Ремизова многое объединяло с Анненковым. Оба любили пошлость и острые детальки жизни, ее скорлупки, заплатки, бородавки, грязь под ногтями, невыметенные крошки жилищ. Оба любили Достоевского и обожали его тихий шедевр — «Скверный анекдот». В 1945 году Ремизов перевел рассказ на французский язык и написал предисловие (не включенное, однако, в издание). Анненков создал иллюстрации.
В беседах они часто вспоминали слова Достоевского: «Не забывай мелочей, чем мельче черты, тем иногда важнее». Ремизов и Анненков мелочей не забывали.

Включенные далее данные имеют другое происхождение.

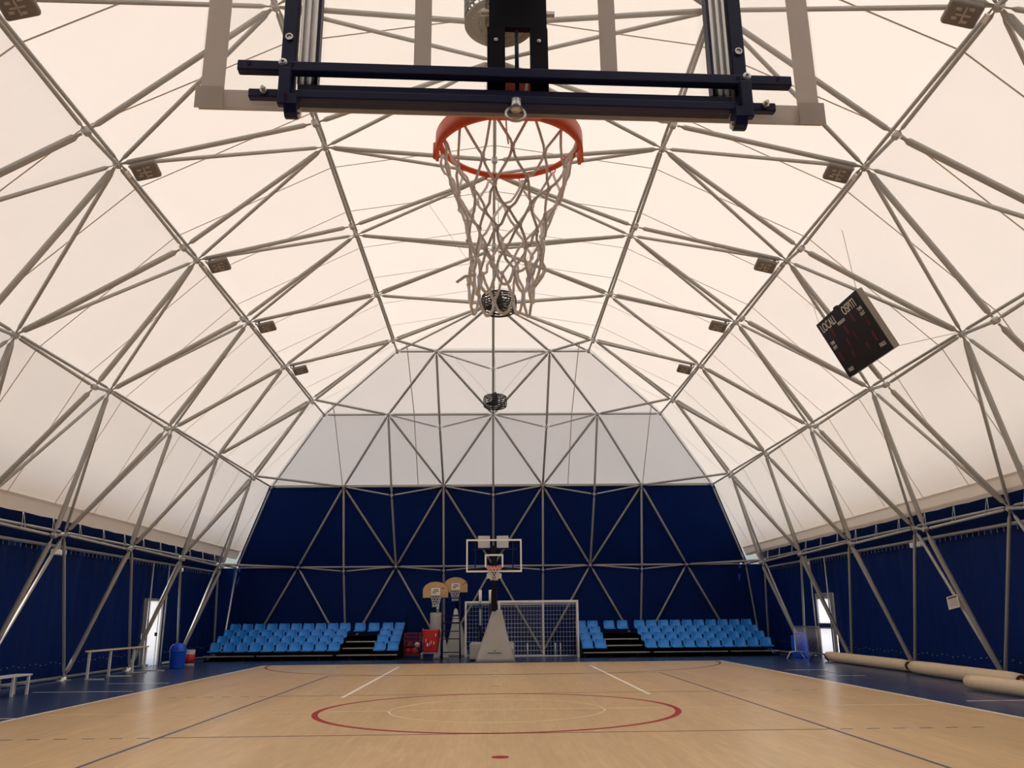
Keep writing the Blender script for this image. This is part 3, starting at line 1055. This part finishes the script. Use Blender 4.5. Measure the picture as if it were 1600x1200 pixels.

И не забывали друг друга. Юрий Павлович навещал ослепшего, но все еще бодрого сказочника в его эмигрантской волшебной норе, куда чудесным образом переместились петроградские насельники, в том числе невидимые злые мартышки. И до конца своих дней бережно хранил рукописный орден «Обезьяньей Великой и Вольной Палаты», которым Ремизов наградил Анненкова за портрет с мухой. Такой же орден был и у моего дяди, Ростислава Гофмана, французского музыковеда, близко знавшего петроградского сказочника и сказочника в монокле.
МОДА И РЕВОЛЮЦИЯ
МЕЛОЧИ ЖИЗНИ
Анненков с детства обращал внимание на костюмы и моду, хотя его скромные родители этим совсем не интересовались. Отец, Павел Семенович, убежденный народоволец, бывший ссыльный, служил страховым агентом в компании с говорящим названием «Надежда» — работал без удовольствия, но семейство обеспечивал. Павел Семенович не любил имперской роскоши, буржуазных мелочей, моду. Детей воспитывал в достатке и скромности. Его супруга Зинаида Александровна, из семьи народовольца, разделяла убеждения Павла Семеновича. Не позволяла себе дорогих безделиц, носила неприметные платья, почти не пользовалась косметикой.
Их дети, Надя, Саша, Боря и Юра, выглядят на фотографиях ухоженными. Но костюмчики без столичного шика: на девочках муслиновые белые платьица, на мальчиках — неизбежные матроски. Все достойно и скромно, как велел отец.
Страсть к буржуазным мелочам, которые так не любили родители, у Юрия Павловича появилась как бы сама собой. И странно, конечно, если бы он, знаток и критик всяческой дребедени (почитай, жизни), не стал бы щеголем. Ведь мода — как раз в деталях, в пошлых ничевочинках, банальностях, пустяковинках. Они для художника стали ключами к жизни. Впрочем, иногда он подглядывал за ней в замочную скважину.
Лет в пять ему стали нравиться модные вещицы и острые мелочи женской красоты. Он запомнил вкусно хрустящее шоколадное платье матери со сдобными буфами рукавов, тонкий, приятно изгибчивый лиф, облитый вкусной помадкой пайеток, и кофейную сеточку шитых сутажом узоров. И еще туфельку — с бронзовым отливом, со вздорным юрким носочком. Она не раз мелькнет на его рисунках.
Нянька Анфимья, любимая, теплая, родная, рядилась в диалектический материализм — блузка из белой материи в черный горох, юбка из черной материи в белый горох.